Exercise task: Give the data below again exactly as written, without its pictures.
## start Records supplied
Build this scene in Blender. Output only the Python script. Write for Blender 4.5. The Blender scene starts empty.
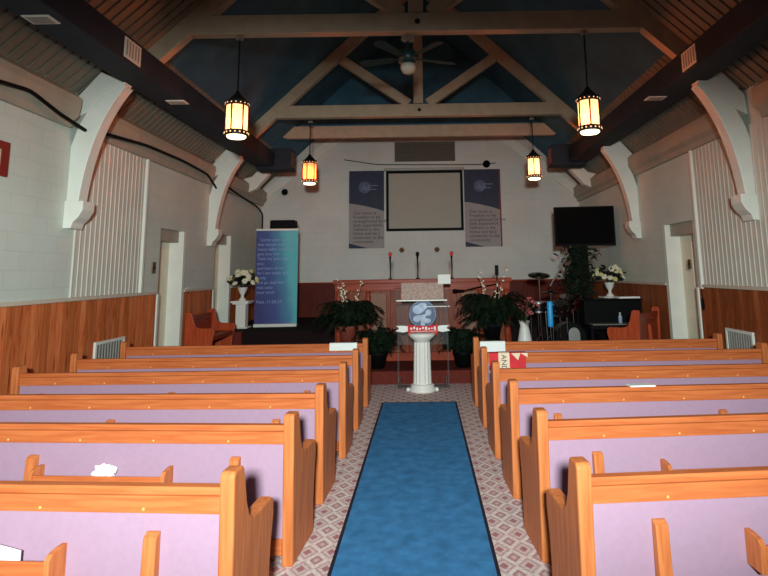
import bpy, bmesh, math, random
from mathutils import Vector, Matrix
random.seed(7)
PI = math.pi
SC = bpy.context.scene
COL = SC.collection

# ------------------------------------------------------------------ materials
def lin(r, g, b):
    f = lambda v: (v/255/12.92) if v/255 <= .04045 else ((v/255+.055)/1.055)**2.4
    return (f(r), f(g), f(b), 1)

def nt(name):
    m = bpy.data.materials.new(name); m.use_nodes = True
    n = m.node_tree; b = n.nodes['Principled BSDF']
    return m, n, b

def N(n, t, **kw):
    x = n.nodes.new(t)
    for k, v in kw.items():
        setattr(x, k, v)
    return x

def L(n, a, b): n.links.new(a, b)

def coords(n, scale=(1, 1, 1), rot=(0, 0, 0)):
    tc = N(n, 'ShaderNodeTexCoord'); mp = N(n, 'ShaderNodeMapping')
    mp.inputs['Scale'].default_value = scale; mp.inputs['Rotation'].default_value = rot
    L(n, tc.outputs['Object'], mp.inputs['Vector'])
    return mp.outputs['Vector']

def ramp(n, fac, stops):
    r = N(n, 'ShaderNodeValToRGB')
    el = r.color_ramp.elements
    while len(el) < len(stops): el.new(.5)
    for e, (p, c) in zip(el, stops): e.position = p; e.color = c
    L(n, fac, r.inputs['Fac'])
    return r.outputs['Color']

def plain(name, col, rough=.6, metal=0, var=.12, scale=18, bump=0, spec=.4):
    m, n, b = nt(name)
    v = coords(n)
    t = N(n, 'ShaderNodeTexNoise'); t.inputs['Scale'].default_value = scale; t.inputs['Detail'].default_value = 4
    L(n, v, t.inputs['Vector'])
    lo = tuple(c*(1-var) for c in col[:3])+(1,); hi = tuple(min(1, c*(1+var)) for c in col[:3])+(1,)
    L(n, ramp(n, t.outputs['Fac'], [(.3, lo), (.7, hi)]), b.inputs['Base Color'])
    b.inputs['Roughness'].default_value = rough; b.inputs['Metallic'].default_value = metal
    b.inputs['Specular IOR Level'].default_value = spec
    if bump:
        bp = N(n, 'ShaderNodeBump'); bp.inputs['Strength'].default_value = bump; bp.inputs['Distance'].default_value = .01
        L(n, t.outputs['Fac'], bp.inputs['Height']); L(n, bp.outputs['Normal'], b.inputs['Normal'])
    return m

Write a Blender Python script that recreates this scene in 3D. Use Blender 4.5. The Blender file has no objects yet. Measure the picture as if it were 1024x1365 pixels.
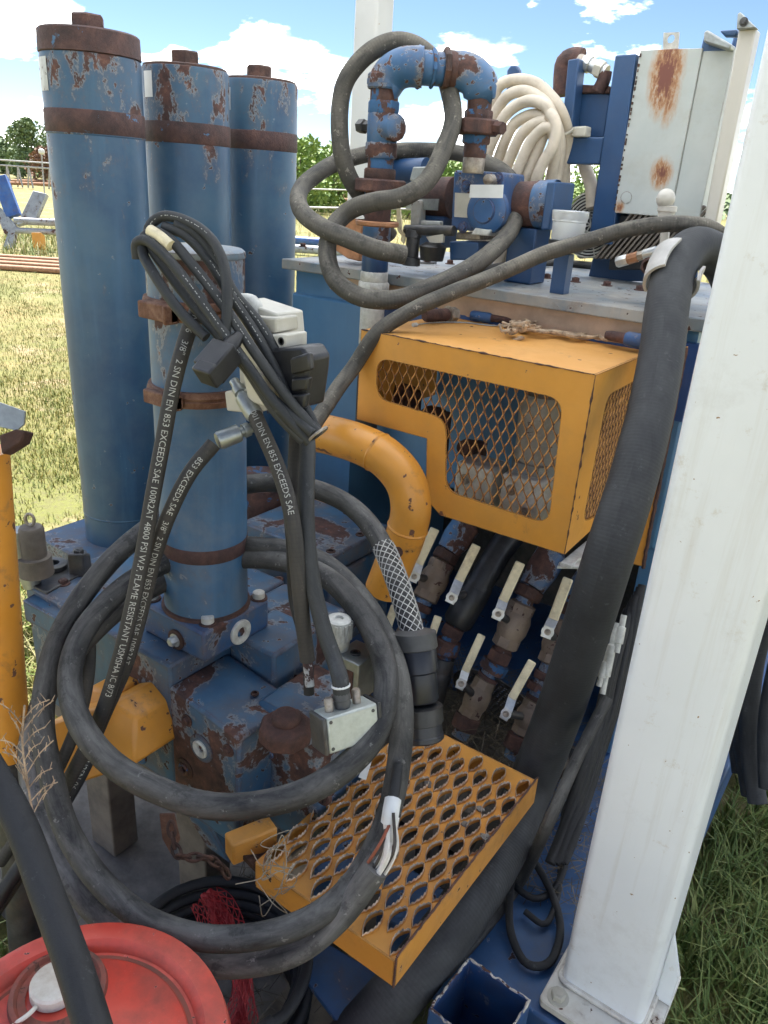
## end Records supplied
Solution to the exercise:
Build this scene in Blender. Output only the Python script. Write for Blender 4.5. The Blender scene starts empty.
import bpy, bmesh, math, random
from mathutils import Vector, Matrix
random.seed(7)
PI = math.pi
SC = bpy.context.scene
COL = SC.collection

# ------------------------------------------------------------------ materials
def lin(r, g, b):
    f = lambda v: (v/255/12.92) if v/255 <= .04045 else ((v/255+.055)/1.055)**2.4
    return (f(r), f(g), f(b), 1)

def nt(name):
    m = bpy.data.materials.new(name); m.use_nodes = True
    n = m.node_tree; b = n.nodes['Principled BSDF']
    return m, n, b

def N(n, t, **kw):
    x = n.nodes.new(t)
    for k, v in kw.items():
        setattr(x, k, v)
    return x

def L(n, a, b): n.links.new(a, b)

def coords(n, scale=(1, 1, 1), rot=(0, 0, 0)):
    tc = N(n, 'ShaderNodeTexCoord'); mp = N(n, 'ShaderNodeMapping')
    mp.inputs['Scale'].default_value = scale; mp.inputs['Rotation'].default_value = rot
    L(n, tc.outputs['Object'], mp.inputs['Vector'])
    return mp.outputs['Vector']

def ramp(n, fac, stops):
    r = N(n, 'ShaderNodeValToRGB')
    el = r.color_ramp.elements
    while len(el) < len(stops): el.new(.5)
    for e, (p, c) in zip(el, stops): e.position = p; e.color = c
    L(n, fac, r.inputs['Fac'])
    return r.outputs['Color']

def plain(name, col, rough=.6, metal=0, var=.12, scale=18, bump=0, spec=.4):
    m, n, b = nt(name)
    v = coords(n)
    t = N(n, 'ShaderNodeTexNoise'); t.inputs['Scale'].default_value = scale; t.inputs['Detail'].default_value = 4
    L(n, v, t.inputs['Vector'])
    lo = tuple(c*(1-var) for c in col[:3])+(1,); hi = tuple(min(1, c*(1+var)) for c in col[:3])+(1,)
    L(n, ramp(n, t.outputs['Fac'], [(.3, lo), (.7, hi)]), b.inputs['Base Color'])
    b.inputs['Roughness'].default_value = rough; b.inputs['Metallic'].default_value = metal
    b.inputs['Specular IOR Level'].default_value = spec
    if bump:
        bp = N(n, 'ShaderNodeBump'); bp.inputs['Strength'].default_value = bump; bp.inputs['Distance'].default_value = .01
        L(n, t.outputs['Fac'], bp.inputs['Height']); L(n, bp.outputs['Normal'], b.inputs['Normal'])
    return m

Write a Blender Python script that recreates this scene in 3D. Use Blender 4.5. The Blender file has no objects yet. Measure the picture as if it were 1024x1365 pixels.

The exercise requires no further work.